The Hubble Space Telescope awaits its capture and repair as the crew of the Space Shuttle Columbia slowly approaches on the morning of March 3, 2002.

Courtesy NASA/Johnson Space Center.

"A firm handshake with Mr. Hubble the telescope." Those were the historic words from the crew on the first servicing mission of the Hubble Space Telescope almost 10 years ago. Hubble is now firmly held in the berthing ring in the payload bay of Columbia, and the telescope is still a beautiful sight after nearly 12 years on orbit.

Early in the day, as we slowly advanced on HST, the orbiter crew continued the task of preparing Columbia for our rendezvous and grapple. Of course slowly is a relative term, as both the Hubble and Columbia are orbiting the earth at about 17,500 miles per hour. As we approached the telescope, Scott Altman fired reaction control jets to slow our rate of closure. Each time one of the jets in the nose of the orbiter fires, it sounds like a cannon blast, and everything in the cabin shakes and vibrates. With a 100-plus-ton spaceship it takes a lot of punch to move it around, even in free fall.

While the flight crew was flying Columbia, the space-walking team was preparing the space suits and tools for our first EVA. With four suits, hundreds of tools, and four space walkers on the middeck of Columbia, space seemed awfully small. The middeck, or bottom floor of the Space Shuttle, is only about 10 feet by 5 feet in size. All of our space suits checked out fine, and as we performed all of the procedures my excitement of going outside of the shuttle dramatically increased. We now have Rick Linnehan's (my space-walking partner) and my space suits ready to go out for a "walk."

When the Hubble was a few miles away I was able to see it clearly with a set of binoculars. I truly felt like I was close to visiting an old friend again. Scott slowly brought the shuttle in close, with Duane Carey backing him up. Jim Newman was on the laptop computer providing situational awareness calls from a program that displays our trajectory on the computer screen. Rick manned the hand-held laser, as used by police to catch speeders, to monitor the distance to Hubble. Nancy Currie and Mike Massimino prepared the robotic arm to reach out and grab HST. My job was to work the Hubble communication procedures, which also allowed me to take pictures of HST on approach.

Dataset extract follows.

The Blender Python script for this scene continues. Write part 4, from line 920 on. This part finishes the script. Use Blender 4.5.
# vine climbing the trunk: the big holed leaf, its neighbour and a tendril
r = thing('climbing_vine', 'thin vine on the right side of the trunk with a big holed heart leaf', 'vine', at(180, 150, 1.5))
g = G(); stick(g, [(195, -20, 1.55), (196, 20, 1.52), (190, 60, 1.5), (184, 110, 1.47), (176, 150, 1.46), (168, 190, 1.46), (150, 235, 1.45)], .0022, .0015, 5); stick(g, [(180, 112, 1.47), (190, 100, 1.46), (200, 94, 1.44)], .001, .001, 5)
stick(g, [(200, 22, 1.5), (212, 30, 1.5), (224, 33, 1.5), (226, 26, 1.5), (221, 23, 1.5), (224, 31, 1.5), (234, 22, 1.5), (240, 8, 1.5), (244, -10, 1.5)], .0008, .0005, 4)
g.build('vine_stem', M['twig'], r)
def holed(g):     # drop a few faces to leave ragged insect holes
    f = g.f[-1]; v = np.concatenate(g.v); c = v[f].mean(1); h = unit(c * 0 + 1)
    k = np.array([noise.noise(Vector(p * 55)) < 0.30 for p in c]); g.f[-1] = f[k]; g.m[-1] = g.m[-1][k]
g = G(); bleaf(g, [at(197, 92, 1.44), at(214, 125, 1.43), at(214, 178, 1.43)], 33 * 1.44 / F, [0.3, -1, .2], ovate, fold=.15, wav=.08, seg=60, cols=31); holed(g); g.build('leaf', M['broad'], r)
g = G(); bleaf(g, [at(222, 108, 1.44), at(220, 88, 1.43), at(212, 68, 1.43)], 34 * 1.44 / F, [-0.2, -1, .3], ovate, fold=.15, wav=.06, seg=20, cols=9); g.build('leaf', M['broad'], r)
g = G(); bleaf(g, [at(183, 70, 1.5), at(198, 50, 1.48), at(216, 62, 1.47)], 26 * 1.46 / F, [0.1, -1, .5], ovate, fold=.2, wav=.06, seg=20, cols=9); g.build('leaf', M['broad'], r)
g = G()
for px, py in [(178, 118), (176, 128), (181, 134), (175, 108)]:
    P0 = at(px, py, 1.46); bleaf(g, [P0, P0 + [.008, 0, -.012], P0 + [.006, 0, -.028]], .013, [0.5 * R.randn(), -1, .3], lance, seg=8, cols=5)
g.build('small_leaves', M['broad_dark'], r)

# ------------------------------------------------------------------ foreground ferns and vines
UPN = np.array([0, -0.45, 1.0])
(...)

Once Scott had flown the HST into range of the shuttle's robotic arm, Nancy, an Army helicopter pilot, flew the end of the arm on to a special grapple fixture on HST and captured the Hubble. There was much rejoicing on Columbia. Scott really did a fantastic job of flying the orbiter up close and personal to Hubble — it was a thing of beauty to watch.

The rest of the day went quite well, berthing the Hubble into the payload bay of Columbia and driving the latches to hold it firmly in the bay. After charging up HST's batteries in the orbital day, we began the process of rolling up the second-generation solar arrays. There was some trepidation as the arrays began rolling up, as one of the first-generation solar arrays on the first servicing mission failed to roll up and had to be jettisoned during space walking activities. Fortunately both arrays rolled up smoothly and without problems, and we all gave a collective sigh of relief (I think we even heard the engineers on the ground at Houston and in Baltimore, the home of the telescope control center, sigh with us). I'm sure there was much jubilation on the ground.

The hard work has just begun however, as we have 5 days of challenging space walks ahead of us, starting with replacement of one of the solar arrays tomorrow. I look forward to giving my old friend the Hubble a hug, and getting on with the hard work of making the telescope better than it's ever been before.